My feed is flooded with really good advice on how to write for LinkedIn.

How long your post should be.
When to post it.
Where to place the line breaks.
What headline style performs best.
Which formats drive the most impressions.
What the algorithm wants today, and what it might want tomorrow.

Most of this advice is genuinely useful. It’s strategic, considered, often generous. But I can’t help wondering if we’ve just replaced one kind of rigidity with another. Have we made ourselves slaves to a new system, one where the algorithm, not the clock, dictates how and when we show up?

There’s a perfect time to post, apparently. But that’s not why I’m writing this. I’m writing because the thought is alive right now, not because the algorithm says it’s time.

The reason I’ve always struggled with the idea of a 9–5 is because creativity isn’t predictable. Ideas don’t respect time slots, and neither do I.

Over the years, I’ve built a career that allows me to work outside of traditional constraints. I can choose when and how I create. That’s a privilege, yes, but also a conscious decision to avoid a structure that has never suited the way my mind works.

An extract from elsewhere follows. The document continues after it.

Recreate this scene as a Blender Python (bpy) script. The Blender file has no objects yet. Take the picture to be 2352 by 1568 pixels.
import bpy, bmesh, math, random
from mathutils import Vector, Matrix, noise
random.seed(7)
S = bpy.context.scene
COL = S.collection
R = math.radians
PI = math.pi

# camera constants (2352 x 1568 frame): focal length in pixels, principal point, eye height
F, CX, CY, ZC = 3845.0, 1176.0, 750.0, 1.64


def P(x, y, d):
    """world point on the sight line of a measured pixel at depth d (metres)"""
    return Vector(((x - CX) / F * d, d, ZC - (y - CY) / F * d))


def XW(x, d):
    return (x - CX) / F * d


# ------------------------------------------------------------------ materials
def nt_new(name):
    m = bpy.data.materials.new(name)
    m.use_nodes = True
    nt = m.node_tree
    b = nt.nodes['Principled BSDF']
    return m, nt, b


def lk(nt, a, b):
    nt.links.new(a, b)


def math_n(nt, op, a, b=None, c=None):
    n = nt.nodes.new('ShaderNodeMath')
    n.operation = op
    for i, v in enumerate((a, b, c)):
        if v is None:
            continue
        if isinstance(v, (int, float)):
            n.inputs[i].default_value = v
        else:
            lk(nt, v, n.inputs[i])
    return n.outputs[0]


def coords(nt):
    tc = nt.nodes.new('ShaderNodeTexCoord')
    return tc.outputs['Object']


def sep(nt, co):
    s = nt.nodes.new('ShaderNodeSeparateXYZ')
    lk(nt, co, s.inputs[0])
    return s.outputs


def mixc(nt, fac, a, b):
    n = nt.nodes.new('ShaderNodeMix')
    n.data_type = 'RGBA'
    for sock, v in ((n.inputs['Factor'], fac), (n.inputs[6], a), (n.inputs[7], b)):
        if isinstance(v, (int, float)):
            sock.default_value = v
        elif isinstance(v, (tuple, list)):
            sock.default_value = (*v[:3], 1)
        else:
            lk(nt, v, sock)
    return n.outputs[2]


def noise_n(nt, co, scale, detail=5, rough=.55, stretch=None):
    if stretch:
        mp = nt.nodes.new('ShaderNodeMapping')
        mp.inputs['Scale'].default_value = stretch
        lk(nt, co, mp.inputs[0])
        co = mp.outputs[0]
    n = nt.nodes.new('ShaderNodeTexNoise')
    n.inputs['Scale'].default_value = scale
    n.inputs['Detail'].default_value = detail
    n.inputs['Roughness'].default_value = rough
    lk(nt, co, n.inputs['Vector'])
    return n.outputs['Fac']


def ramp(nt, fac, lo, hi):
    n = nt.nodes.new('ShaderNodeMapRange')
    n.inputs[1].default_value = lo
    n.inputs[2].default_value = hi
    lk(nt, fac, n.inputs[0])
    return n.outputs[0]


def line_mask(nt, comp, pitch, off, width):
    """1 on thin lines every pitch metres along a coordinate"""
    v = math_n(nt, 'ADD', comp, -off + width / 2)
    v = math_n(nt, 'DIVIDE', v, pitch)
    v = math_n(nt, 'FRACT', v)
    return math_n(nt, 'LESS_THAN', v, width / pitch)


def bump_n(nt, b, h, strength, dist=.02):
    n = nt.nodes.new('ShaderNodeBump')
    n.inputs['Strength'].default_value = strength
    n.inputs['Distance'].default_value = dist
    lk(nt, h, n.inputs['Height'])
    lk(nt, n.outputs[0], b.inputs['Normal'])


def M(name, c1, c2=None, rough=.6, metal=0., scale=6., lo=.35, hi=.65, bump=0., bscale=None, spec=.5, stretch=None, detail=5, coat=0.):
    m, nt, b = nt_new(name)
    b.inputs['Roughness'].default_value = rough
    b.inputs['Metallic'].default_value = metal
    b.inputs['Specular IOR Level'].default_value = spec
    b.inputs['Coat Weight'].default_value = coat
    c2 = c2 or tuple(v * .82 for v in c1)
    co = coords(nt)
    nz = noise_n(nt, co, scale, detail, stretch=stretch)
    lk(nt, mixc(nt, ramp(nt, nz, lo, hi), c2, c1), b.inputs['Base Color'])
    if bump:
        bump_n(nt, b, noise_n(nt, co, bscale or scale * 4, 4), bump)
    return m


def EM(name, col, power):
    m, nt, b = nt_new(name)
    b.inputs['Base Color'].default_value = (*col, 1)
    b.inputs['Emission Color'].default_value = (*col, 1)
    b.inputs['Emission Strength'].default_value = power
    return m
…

That freedom doesn’t mean I’m in flow all the time. It just means that when I am, I can run with it. And when I’m not, I don’t have to fake it. But more and more, I see creative people trying to squeeze their process into the logic of performance. Write at this time. Post on this day. Use this many characters. Craft for engagement, not for expression.

The people I admire most create because they feel compelled to. Not because the clock says it’s time. And yet here we are, staring at analytics dashboards and adjusting our output to suit invisible forces. It feels less like creative freedom, and more like a digital shift job in disguise.

When inspiration strikes, I want to follow it. I don’t want to schedule it or sit on it. I don’t want to overwork it. I want to publish it, share it, let it go, and make space for the next idea. That rhythm of capture and release is part of how I stay creatively alive. Holding things back just so they can land at a better hour feels counter to the whole point of creating in the first place.

And yes, the data says we should post three to five times a week. Gary Vee would probably tell us to post thirty. And honestly, I could. Some days I’ve got three ideas before lunch. But the moment it becomes a rule, or worse, a routine, I’m out. That’s where the hustle-culture hangover kicks in. I don’t want to be consistent. I want to be compelled. If that means nothing for a week, or three posts in a day, so be it.

If you’ve ever listened to Elon Musk on the Joe Rogan podcast, you may have seen how visibly he struggles with the infinite loop of ideas in his head. I relate to that. Ideas don’t arrive in neat, linear form. One idea leads to another, which leads to five more. It doesn’t stop. And the more I follow those threads, the more I want to create. Not later. Now.

I write because something wants to be written. I post because something feels ready to be shared. Not because the algorithm says it’s the optimal time, or because the format is trending. Those things can help, but they cannot lead. Because if they do, we’re not really creators anymore. We’re just workers in a new kind of system, staring into a different kind of clock.

So perhaps the real question is not how to beat the algorithm, but how to resist becoming dependent on it. How to use it without being used by it. How to show up without waiting for permission. Because if the point is to connect, to share, to express, then we can’t afford to wait for the perfect conditions. We have to go when the fire is lit.

And if this post lands poorly because of when I hit publish, that’s fine. I’ve already moved on to the next idea.

P.S. The perfect time to post is 5:12 PM local time.